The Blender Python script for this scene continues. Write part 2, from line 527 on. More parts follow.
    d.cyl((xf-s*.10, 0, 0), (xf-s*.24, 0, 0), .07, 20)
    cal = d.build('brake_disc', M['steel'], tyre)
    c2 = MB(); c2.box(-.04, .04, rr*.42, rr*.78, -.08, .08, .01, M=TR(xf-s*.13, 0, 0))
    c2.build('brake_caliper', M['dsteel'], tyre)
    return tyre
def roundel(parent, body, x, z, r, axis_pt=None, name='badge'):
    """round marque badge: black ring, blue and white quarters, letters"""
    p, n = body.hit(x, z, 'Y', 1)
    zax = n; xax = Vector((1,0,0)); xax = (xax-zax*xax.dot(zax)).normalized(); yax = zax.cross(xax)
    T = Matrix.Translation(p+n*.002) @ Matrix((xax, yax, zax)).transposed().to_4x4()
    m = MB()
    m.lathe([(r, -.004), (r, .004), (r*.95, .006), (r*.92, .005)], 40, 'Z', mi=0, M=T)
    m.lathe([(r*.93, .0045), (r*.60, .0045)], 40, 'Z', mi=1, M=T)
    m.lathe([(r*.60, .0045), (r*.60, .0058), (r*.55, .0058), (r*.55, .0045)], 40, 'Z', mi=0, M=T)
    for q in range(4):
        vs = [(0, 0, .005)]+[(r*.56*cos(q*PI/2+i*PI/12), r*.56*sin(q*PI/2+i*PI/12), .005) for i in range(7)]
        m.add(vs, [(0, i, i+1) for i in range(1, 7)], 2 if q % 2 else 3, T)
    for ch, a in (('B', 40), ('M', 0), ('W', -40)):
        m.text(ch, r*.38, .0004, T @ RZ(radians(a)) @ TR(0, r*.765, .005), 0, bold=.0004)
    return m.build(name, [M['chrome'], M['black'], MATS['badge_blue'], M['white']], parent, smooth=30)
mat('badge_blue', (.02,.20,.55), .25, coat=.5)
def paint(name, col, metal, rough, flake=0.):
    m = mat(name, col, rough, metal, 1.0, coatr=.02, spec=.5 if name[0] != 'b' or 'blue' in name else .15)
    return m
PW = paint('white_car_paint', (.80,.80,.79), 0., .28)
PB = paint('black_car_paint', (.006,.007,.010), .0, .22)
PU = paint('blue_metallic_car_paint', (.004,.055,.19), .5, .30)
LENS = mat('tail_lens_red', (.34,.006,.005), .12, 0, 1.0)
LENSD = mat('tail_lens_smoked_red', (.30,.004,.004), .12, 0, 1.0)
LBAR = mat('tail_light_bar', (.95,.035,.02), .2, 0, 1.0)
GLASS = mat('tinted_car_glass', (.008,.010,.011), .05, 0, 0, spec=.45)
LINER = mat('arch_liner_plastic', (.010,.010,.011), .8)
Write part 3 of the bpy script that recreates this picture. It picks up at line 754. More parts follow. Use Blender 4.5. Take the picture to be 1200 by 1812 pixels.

◇ ◇ ◇

§ **Work required**: Copy out all of the data exactly, leaving nothing out.

§ **Output**:
The Blender Python script for this scene continues. Write part 2, from line 527 on. More parts follow.
    d.cyl((xf-s*.10, 0, 0), (xf-s*.24, 0, 0), .07, 20)
    cal = d.build('brake_disc', M['steel'], tyre)
    c2 = MB(); c2.box(-.04, .04, rr*.42, rr*.78, -.08, .08, .01, M=TR(xf-s*.13, 0, 0))
    c2.build('brake_caliper', M['dsteel'], tyre)
    return tyre
def roundel(parent, body, x, z, r, axis_pt=None, name='badge'):
    """round marque badge: black ring, blue and white quarters, letters"""
    p, n = body.hit(x, z, 'Y', 1)
    zax = n; xax = Vector((1,0,0)); xax = (xax-zax*xax.dot(zax)).normalized(); yax = zax.cross(xax)
    T = Matrix.Translation(p+n*.002) @ Matrix((xax, yax, zax)).transposed().to_4x4()
    m = MB()
    m.lathe([(r, -.004), (r, .004), (r*.95, .006), (r*.92, .005)], 40, 'Z', mi=0, M=T)
    m.lathe([(r*.93, .0045), (r*.60, .0045)], 40, 'Z', mi=1, M=T)
    m.lathe([(r*.60, .0045), (r*.60, .0058), (r*.55, .0058), (r*.55, .0045)], 40, 'Z', mi=0, M=T)
    for q in range(4):
        vs = [(0, 0, .005)]+[(r*.56*cos(q*PI/2+i*PI/12), r*.56*sin(q*PI/2+i*PI/12), .005) for i in range(7)]
        m.add(vs, [(0, i, i+1) for i in range(1, 7)], 2 if q % 2 else 3, T)
    for ch, a in (('B', 40), ('M', 0), ('W', -40)):
        m.text(ch, r*.38, .0004, T @ RZ(radians(a)) @ TR(0, r*.765, .005), 0, bold=.0004)
    return m.build(name, [M['chrome'], M['black'], MATS['badge_blue'], M['white']], parent, smooth=30)
mat('badge_blue', (.02,.20,.55), .25, coat=.5)
def paint(name, col, metal, rough, flake=0.):
    m = mat(name, col, rough, metal, 1.0, coatr=.02, spec=.5 if name[0] != 'b' or 'blue' in name else .15)
    return m
PW = paint('white_car_paint', (.80,.80,.79), 0., .28)
PB = paint('black_car_paint', (.006,.007,.010), .0, .22)
PU = paint('blue_metallic_car_paint', (.004,.055,.19), .5, .30)
LENS = mat('tail_lens_red', (.34,.006,.005), .12, 0, 1.0)
LENSD = mat('tail_lens_smoked_red', (.30,.004,.004), .12, 0, 1.0)
LBAR = mat('tail_light_bar', (.95,.035,.02), .2, 0, 1.0)
GLASS = mat('tinted_car_glass', (.008,.010,.011), .05, 0, 0, spec=.45)
LINER = mat('arch_liner_plastic', (.010,.010,.011), .8)
Write part 3 of the bpy script that recreates this picture. It picks up at line 754. More parts follow. Use Blender 4.5. Take the picture to be 1200 by 1812 pixels.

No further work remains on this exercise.